### [Instructions for the task]
Write every line of the material out exactly as shown.

== Supplied information

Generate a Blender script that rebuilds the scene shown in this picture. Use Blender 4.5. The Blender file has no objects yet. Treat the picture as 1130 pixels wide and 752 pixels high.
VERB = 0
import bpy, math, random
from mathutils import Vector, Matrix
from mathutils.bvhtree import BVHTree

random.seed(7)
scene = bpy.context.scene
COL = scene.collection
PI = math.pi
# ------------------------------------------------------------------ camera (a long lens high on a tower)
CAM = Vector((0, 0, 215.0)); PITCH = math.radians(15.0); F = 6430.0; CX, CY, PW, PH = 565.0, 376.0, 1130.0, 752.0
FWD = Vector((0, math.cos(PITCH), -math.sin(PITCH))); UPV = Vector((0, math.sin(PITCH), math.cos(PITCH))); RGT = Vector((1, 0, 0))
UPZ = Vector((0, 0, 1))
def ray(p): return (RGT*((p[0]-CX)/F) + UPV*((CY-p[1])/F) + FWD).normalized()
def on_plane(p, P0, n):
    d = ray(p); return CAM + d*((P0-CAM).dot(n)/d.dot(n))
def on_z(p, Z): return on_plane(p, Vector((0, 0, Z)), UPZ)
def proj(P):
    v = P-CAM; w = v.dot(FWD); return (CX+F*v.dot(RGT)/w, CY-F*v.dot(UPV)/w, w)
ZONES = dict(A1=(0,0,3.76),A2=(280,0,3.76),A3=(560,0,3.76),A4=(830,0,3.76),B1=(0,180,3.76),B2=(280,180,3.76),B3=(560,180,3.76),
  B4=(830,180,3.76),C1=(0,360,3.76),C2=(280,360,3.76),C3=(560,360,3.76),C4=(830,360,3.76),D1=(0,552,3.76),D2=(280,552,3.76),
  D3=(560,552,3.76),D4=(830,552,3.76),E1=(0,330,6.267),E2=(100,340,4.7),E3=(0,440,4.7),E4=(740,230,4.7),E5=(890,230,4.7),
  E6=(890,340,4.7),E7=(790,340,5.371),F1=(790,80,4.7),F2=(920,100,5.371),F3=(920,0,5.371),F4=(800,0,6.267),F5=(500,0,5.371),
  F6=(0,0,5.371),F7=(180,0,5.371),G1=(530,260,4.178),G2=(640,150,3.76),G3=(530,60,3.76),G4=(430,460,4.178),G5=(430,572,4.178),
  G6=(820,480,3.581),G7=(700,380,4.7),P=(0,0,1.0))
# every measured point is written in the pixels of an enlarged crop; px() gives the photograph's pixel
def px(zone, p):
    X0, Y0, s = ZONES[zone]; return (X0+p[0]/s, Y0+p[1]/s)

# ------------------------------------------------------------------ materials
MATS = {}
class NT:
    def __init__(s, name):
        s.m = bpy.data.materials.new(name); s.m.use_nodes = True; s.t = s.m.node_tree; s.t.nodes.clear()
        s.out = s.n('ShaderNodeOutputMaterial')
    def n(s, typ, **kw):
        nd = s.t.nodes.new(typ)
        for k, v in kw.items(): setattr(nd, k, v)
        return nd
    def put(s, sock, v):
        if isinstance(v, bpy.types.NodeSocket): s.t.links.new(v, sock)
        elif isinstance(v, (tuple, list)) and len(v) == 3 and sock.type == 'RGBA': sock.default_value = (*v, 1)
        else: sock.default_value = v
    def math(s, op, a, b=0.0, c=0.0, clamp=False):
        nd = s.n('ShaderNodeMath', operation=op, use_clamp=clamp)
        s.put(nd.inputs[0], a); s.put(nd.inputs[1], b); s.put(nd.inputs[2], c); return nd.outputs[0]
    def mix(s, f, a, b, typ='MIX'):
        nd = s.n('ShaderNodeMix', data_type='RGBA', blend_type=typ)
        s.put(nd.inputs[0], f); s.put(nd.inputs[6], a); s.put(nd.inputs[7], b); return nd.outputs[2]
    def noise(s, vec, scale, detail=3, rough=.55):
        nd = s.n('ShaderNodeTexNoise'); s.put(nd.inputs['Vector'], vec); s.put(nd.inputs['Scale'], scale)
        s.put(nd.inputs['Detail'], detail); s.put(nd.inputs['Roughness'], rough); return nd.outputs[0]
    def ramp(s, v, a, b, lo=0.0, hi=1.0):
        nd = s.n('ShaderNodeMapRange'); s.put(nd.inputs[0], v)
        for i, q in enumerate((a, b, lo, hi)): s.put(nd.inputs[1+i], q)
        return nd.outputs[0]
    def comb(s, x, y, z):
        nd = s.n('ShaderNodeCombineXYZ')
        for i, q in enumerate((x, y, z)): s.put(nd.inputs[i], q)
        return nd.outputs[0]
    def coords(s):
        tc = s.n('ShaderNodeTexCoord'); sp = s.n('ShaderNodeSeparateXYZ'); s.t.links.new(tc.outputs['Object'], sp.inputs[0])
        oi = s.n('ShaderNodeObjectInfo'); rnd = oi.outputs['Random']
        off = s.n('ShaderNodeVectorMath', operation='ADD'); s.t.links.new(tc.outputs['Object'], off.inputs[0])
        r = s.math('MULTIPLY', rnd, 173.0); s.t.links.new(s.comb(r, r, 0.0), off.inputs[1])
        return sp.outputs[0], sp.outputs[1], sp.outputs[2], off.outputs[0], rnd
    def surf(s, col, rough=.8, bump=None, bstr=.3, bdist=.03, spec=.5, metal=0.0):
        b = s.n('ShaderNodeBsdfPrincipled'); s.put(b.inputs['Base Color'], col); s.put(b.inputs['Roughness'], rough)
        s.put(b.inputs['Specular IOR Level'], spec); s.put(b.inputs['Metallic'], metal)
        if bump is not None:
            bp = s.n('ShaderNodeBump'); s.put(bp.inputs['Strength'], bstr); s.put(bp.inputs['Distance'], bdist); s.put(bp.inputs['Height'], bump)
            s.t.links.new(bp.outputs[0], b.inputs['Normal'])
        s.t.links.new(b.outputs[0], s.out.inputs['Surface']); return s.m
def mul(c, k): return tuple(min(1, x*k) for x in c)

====

### [The result]
Generate a Blender script that rebuilds the scene shown in this picture. Use Blender 4.5. The Blender file has no objects yet. Treat the picture as 1130 pixels wide and 752 pixels high.
VERB = 0
import bpy, math, random
from mathutils import Vector, Matrix
from mathutils.bvhtree import BVHTree

random.seed(7)
scene = bpy.context.scene
COL = scene.collection
PI = math.pi
# ------------------------------------------------------------------ camera (a long lens high on a tower)
CAM = Vector((0, 0, 215.0)); PITCH = math.radians(15.0); F = 6430.0; CX, CY, PW, PH = 565.0, 376.0, 1130.0, 752.0
FWD = Vector((0, math.cos(PITCH), -math.sin(PITCH))); UPV = Vector((0, math.sin(PITCH), math.cos(PITCH))); RGT = Vector((1, 0, 0))
UPZ = Vector((0, 0, 1))
def ray(p): return (RGT*((p[0]-CX)/F) + UPV*((CY-p[1])/F) + FWD).normalized()
def on_plane(p, P0, n):
    d = ray(p); return CAM + d*((P0-CAM).dot(n)/d.dot(n))
def on_z(p, Z): return on_plane(p, Vector((0, 0, Z)), UPZ)
def proj(P):
    v = P-CAM; w = v.dot(FWD); return (CX+F*v.dot(RGT)/w, CY-F*v.dot(UPV)/w, w)
ZONES = dict(A1=(0,0,3.76),A2=(280,0,3.76),A3=(560,0,3.76),A4=(830,0,3.76),B1=(0,180,3.76),B2=(280,180,3.76),B3=(560,180,3.76),
  B4=(830,180,3.76),C1=(0,360,3.76),C2=(280,360,3.76),C3=(560,360,3.76),C4=(830,360,3.76),D1=(0,552,3.76),D2=(280,552,3.76),
  D3=(560,552,3.76),D4=(830,552,3.76),E1=(0,330,6.267),E2=(100,340,4.7),E3=(0,440,4.7),E4=(740,230,4.7),E5=(890,230,4.7),
  E6=(890,340,4.7),E7=(790,340,5.371),F1=(790,80,4.7),F2=(920,100,5.371),F3=(920,0,5.371),F4=(800,0,6.267),F5=(500,0,5.371),
  F6=(0,0,5.371),F7=(180,0,5.371),G1=(530,260,4.178),G2=(640,150,3.76),G3=(530,60,3.76),G4=(430,460,4.178),G5=(430,572,4.178),
  G6=(820,480,3.581),G7=(700,380,4.7),P=(0,0,1.0))
# every measured point is written in the pixels of an enlarged crop; px() gives the photograph's pixel
def px(zone, p):
    X0, Y0, s = ZONES[zone]; return (X0+p[0]/s, Y0+p[1]/s)

# ------------------------------------------------------------------ materials
MATS = {}
class NT:
    def __init__(s, name):
        s.m = bpy.data.materials.new(name); s.m.use_nodes = True; s.t = s.m.node_tree; s.t.nodes.clear()
        s.out = s.n('ShaderNodeOutputMaterial')
    def n(s, typ, **kw):
        nd = s.t.nodes.new(typ)
        for k, v in kw.items(): setattr(nd, k, v)
        return nd
    def put(s, sock, v):
        if isinstance(v, bpy.types.NodeSocket): s.t.links.new(v, sock)
        elif isinstance(v, (tuple, list)) and len(v) == 3 and sock.type == 'RGBA': sock.default_value = (*v, 1)
        else: sock.default_value = v
    def math(s, op, a, b=0.0, c=0.0, clamp=False):
        nd = s.n('ShaderNodeMath', operation=op, use_clamp=clamp)
        s.put(nd.inputs[0], a); s.put(nd.inputs[1], b); s.put(nd.inputs[2], c); return nd.outputs[0]
    def mix(s, f, a, b, typ='MIX'):
        nd = s.n('ShaderNodeMix', data_type='RGBA', blend_type=typ)
        s.put(nd.inputs[0], f); s.put(nd.inputs[6], a); s.put(nd.inputs[7], b); return nd.outputs[2]
    def noise(s, vec, scale, detail=3, rough=.55):
        nd = s.n('ShaderNodeTexNoise'); s.put(nd.inputs['Vector'], vec); s.put(nd.inputs['Scale'], scale)
        s.put(nd.inputs['Detail'], detail); s.put(nd.inputs['Roughness'], rough); return nd.outputs[0]
    def ramp(s, v, a, b, lo=0.0, hi=1.0):
        nd = s.n('ShaderNodeMapRange'); s.put(nd.inputs[0], v)
        for i, q in enumerate((a, b, lo, hi)): s.put(nd.inputs[1+i], q)
        return nd.outputs[0]
    def comb(s, x, y, z):
        nd = s.n('ShaderNodeCombineXYZ')
        for i, q in enumerate((x, y, z)): s.put(nd.inputs[i], q)
        return nd.outputs[0]
    def coords(s):
        tc = s.n('ShaderNodeTexCoord'); sp = s.n('ShaderNodeSeparateXYZ'); s.t.links.new(tc.outputs['Object'], sp.inputs[0])
        oi = s.n('ShaderNodeObjectInfo'); rnd = oi.outputs['Random']
        off = s.n('ShaderNodeVectorMath', operation='ADD'); s.t.links.new(tc.outputs['Object'], off.inputs[0])
        r = s.math('MULTIPLY', rnd, 173.0); s.t.links.new(s.comb(r, r, 0.0), off.inputs[1])
        return sp.outputs[0], sp.outputs[1], sp.outputs[2], off.outputs[0], rnd
    def surf(s, col, rough=.8, bump=None, bstr=.3, bdist=.03, spec=.5, metal=0.0):
        b = s.n('ShaderNodeBsdfPrincipled'); s.put(b.inputs['Base Color'], col); s.put(b.inputs['Roughness'], rough)
        s.put(b.inputs['Specular IOR Level'], spec); s.put(b.inputs['Metallic'], metal)
        if bump is not None:
            bp = s.n('ShaderNodeBump'); s.put(bp.inputs['Strength'], bstr); s.put(bp.inputs['Distance'], bdist); s.put(bp.inputs['Height'], bump)
            s.t.links.new(bp.outputs[0], b.inputs['Normal'])
        s.t.links.new(b.outputs[0], s.out.inputs['Surface']); return s.m
def mul(c, k): return tuple(min(1, x*k) for x in c)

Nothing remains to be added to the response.